My Woodhouse Economics

Tagbo Egwuonwu
Tagbo Egwuonwu
 
Tagbo Egwuonwu came to Woodhouse from Finchley Catholic High School and lives in Mill Hill. He studied economics, history and English literature at A level and graduated in 2018 with A*AA. He is currently at Warwick University studying Law.
 
He spoke to us during his second year of A levels...
 
“I wanted to move forward with my education. I felt like I was sitting still at school and needed a new experience… to meet new people in a new environment… in order to mold me and develop life skills. I wanted to challenge myself. Woodhouse really appealed to me, it’s kind of formal and informal at the same time and an interesting place to learn.
 
I like economics because it’s literally the study of how we live our lives. Everything we consume is a product of economics – and I want to delve deeper and understand the economic factors and variables that affect us.
 
I did business studies at GCSE and some parts, like ‘economies of scale’ are continued on in to economics A level. The subject is maths inclined and you will have to use formulae to find out profits, revenue or costs – it’s very graph and table based –so it’s helpful to have a background in maths.
 
What I most like is that the lessons are varied. Sometimes lessons are led from the front with us taking notes and learning an aspect the syllabus. If it’s a complicated area we do a lot of group activities, study questions and a lot of research.

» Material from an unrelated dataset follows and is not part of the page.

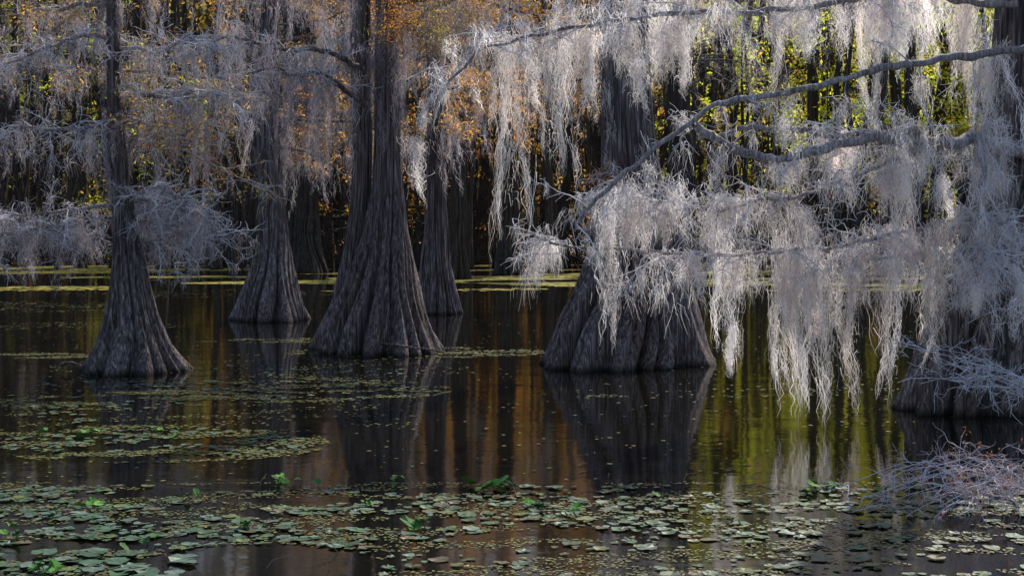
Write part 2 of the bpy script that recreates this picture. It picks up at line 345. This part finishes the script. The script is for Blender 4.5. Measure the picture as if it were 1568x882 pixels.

A significant part of the course is research – getting some insight before we go through it in the lesson – I find that very different method of learning than I’ve been used to. We also read articles in the Economist and other publications.
 
Last year we had a project to make a video about a specific topic, and my group did a comedy drama sketch about ‘perfect and imperfect knowledge’ and the difference between the parties. I operated the camera and our story was about a guy selling dodgy phones. It was a fun way to remember the concept.
 
We definitely have access to good resources online and teachers flag up where to find them via regular emails, they are very helpful. Recently I emailed my teacher about my homework and they replied in a matter of minutes! So efficient.
 
A level is way more intensive. From the start we had assemblies telling us A level was harder than GCSE, but I didn’t really believe it because at GCSE you can get away with slacking a bit and catch up – but this was a massive jump for me and kind of a shock at first. I had to step up and realise ‘there’s a lot do now’. I now understand the mistakes I’ve made in the past and I feel like I’m much more stable when it comes to handling my work.
 
I took art for enrichment and found drawing vases of flowers quite relaxing and a contrast to the chaos and stress of my A levels. At home, I used to draw a lot, but now like to use graphic design software and Photoshop to make digital graphics. I’m honing my design skills as they may be useful in the future – building businesses, websites and brands.
 
I also took law workshops where we staged a mock trial, went on a trip to the Old Bailey and had a guest speaker talk about law at university – useful stuff.
 
I’m going to study law at university and have applied to UCL, Oxford and Warwick. I plan to work in corporate law, so economics is definitely relevant to my degree and career path.
 
Woodhouse is a great place, but you don’t want to delude yourself… You may think college is great for socializing, and it is, but realise it’s also a very intense place to learn and for good reason – that’s why it’s one of the best sixth form colleges in the country. I really recommend it. I feel like I’ve matured as a person and am more confident which is an important skill to have in the outside world.